Her breakthrough occurred as she was sitting at her newspaper desk one day despairing over the corporatization of the small town community paper. The phone rang and a local multi-millionaire asked her to write a book for him and said there were more projects to come after that one. She promptly quit her job, set up a home office, and has yet to look back. The next breakthrough occurred after she met a producer from Los Angeles at a film festival where her first movie, "Cleveland in My Dreams" was awarded Best Comedy. One day, sitting at her desk at home despairing of ever getting the dog hair off the sofa, the phone rang and the producer asked her to consider working on the script for a feature now in development. Stay tuned... Olive's writing career is enhanced by the assistance of her dog, Romeo, who keeps her feet warm while she works in her study, her son Jacob, who gives her marketing advice, and her son Frank, who gives critiques and runs errands and knows what "Leave me alone, I'm on deadline," means.

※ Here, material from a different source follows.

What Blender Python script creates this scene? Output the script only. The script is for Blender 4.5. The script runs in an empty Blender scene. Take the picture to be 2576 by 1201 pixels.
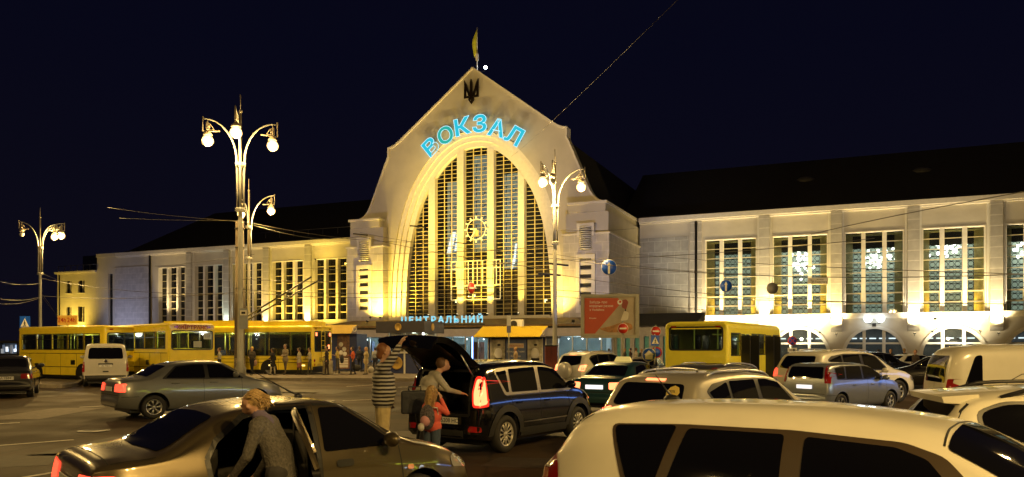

Olive is a member of the Society of Children's Book Writers and Illustrators, the Missouri Writers Guild, the Kansas City Writers, the Joplin Writers Guild, and the First Street Writers. She is a former member of the Kansas Press Association and the National Endowment for the Humanities Humanities Inclusion Project. In addition to writing, Olive is an illustrator and artist, a member of the Midwest Clay Artists, and is in the process of restoring a 100-year-old home. Olive has also traveled, studying at two different colleges in England, living in Edmonton, Alberta, Canada, and Newfoundland, Canada, and studying Spanish at a language institute in San Jose, Costa Rica. She wishes potential employers to know her passport is up to date, and her toothbrush is packed.